SUKABUMIUPDATE.com - Badan Penyelenggara Jaminan Sosial Kesehatan atau BPJS Kesehatan menyebutkan salah satu pemicu defisit keuangan di instansi itu adalah kenaikan jumlah pengidap penyakit kronis dari waktu ke waktu. Berdasarkan kajian Badan Pengawasan Keuangan dan Pembangunan atau BPKP, defisit keuangan lembaga itu mencapai Rp 10,98 triliun.
Angka itu lebih rendah dari arus kas Rencana Kerja Anggaran Tahunan (RKAT) BPJS Kesehatan 2018 yang mencatat defisit sebesar Rp 16,5 triliun. Hingga Agustus 2018, pengeluaran BPJS Kesehatan untuk membiayai penyakit katastropik atau penyakit yang memerlukan biaya tinggi, komplikasi dan membahayakan jiwa, mencapai Rp 12 triliun.
Adapun pengeluaran sebesar Rp 12 triliun itu setara dengan 21,07 persen dari total biaya pelayanan kesehatan. Padahal berbagai penyakit katastropik tersebut bisa dicegah melalui penerapan pola hidup sehat. Sementara sepanjang 2017, biaya penyakit katastropik yang dibiayai BPJS Kesehatan mencapai Rp 18,4 triliun.
Oleh karena itu, BPJS Kesehatan kini juga fokus untuk menjaga masyarakat yang sehat tetap sehat melalui berbagai program promotif preventif yang dilaksanakan. "Sementara bagi masyarakat yang berisiko menderita penyakit katastropik seperti diabetes melitus dan hipertensi, dapat mengelola risiko tersebut melalui Program Pengelolaan Penyakit Kronis (Prolanis) yang juga merupakan bagian dari upaya promotif preventif,” kata Direktur Utama BPJS Kesehatan Fachmi Idris.
Sementara itu, Koordinator Advokasi BPJS Watch, Timboel Siregar meminta BPJS Kesehatan tidak hanya menggenjot sosialisasi dan meminta masyarakat hidup sehat untuk mencegah timbulnya penyakit katastropik. BPJS Kesehatan juga diminta untuk mengawasi penetapan inasibijis oleh pihak rumah sakit.

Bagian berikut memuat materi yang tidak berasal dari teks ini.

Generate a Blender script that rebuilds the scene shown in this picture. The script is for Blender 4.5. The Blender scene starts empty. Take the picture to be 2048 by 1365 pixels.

Inasibijis (INA-CBG) merupakan singkatan dari Indonesia Case Base Groups yaitu sebuah aplikasi yang digunakan rumah sakit untuk mengajukan klaim pada pemerintah. Timboel menduga inasibijis ini yang memicu terjadinya defisit di BPJS Kesehatan.
Timboel mencontohkan pada 2017 rujukan secara nasional dari Fasilitas Kesehatan Tingkat Pertama (FKTP) tercatat 12 persen dan pada 2018 angka tersebut naik menjadi 15 persen. Artinya, dengan meningkatnya rujukan maka biaya jumlah inasibijis turut meningkat. Padahal seharusnya FKTP dapat mencegah peningkatan tersebut dengan memperketat rujukan.
Jadi pendekatan BPJS Kesehatan, menurut Timboel, bisa melalui kendali biaya berupa pengawasan. "Bukan dengan menurunkan manfaat bagi pengidap penyakit katastropik," kata Timboel, Selasa, 18 September 2018.
Ketua Dewan Jaminan Sosial Nasional (DJSN), Sigit Priohutomo menilai defisit BPJS Kesehatan merupakan permasalahan yang pelik. Pasalnya, defisit bukan hanya karena akibat meningkatnya jumlah orang yang menderita penyakit kronis, tetapi juga karena masalah struktural di antaranya rendahnya kolektif iuran.
Sigit menyebutkan hingga kini baru 54 persen atau 107 juta peserta yang rutin membayar dari total 199 juta peserta BPJS yang terdaftar. Jika dirupiahkan angka tersebut setara dengan Rp 3,4 triliun.
Oleh karena itu, Sigit menyarankan agar BPJS lebih aktif dan tegas dalam mengejar mereka para peserta BPJS yang belum membayar. "Sekalipun ini di-manage oleh CEO yang super, ini pasti akan defisit," kata Sigit.
Wakil Menteri Keuangan Mardiasmo menyarankan agar BPJS tegas menyikapi peserta yang menunggak. Seharusnya, BPJS tidak memberi pelayanan kesehatan kepada mereka yang belum membayar iuran.
Terkait defisit BPJS Kesehatan ini pula, Kementerian Keuangan berencana meminta presiden menerbitkan Perpres yang mengatur soal kewajiban membayar iuran premi. "Orang sakit terus diobati, terus dia tidak bayar premi, itu benar gak? No premi no claim seharusnya. Nanti akan ada Perpres-nya kalau anda sakit belum bayar premi tidak akan diterima," kata Mardiasmo.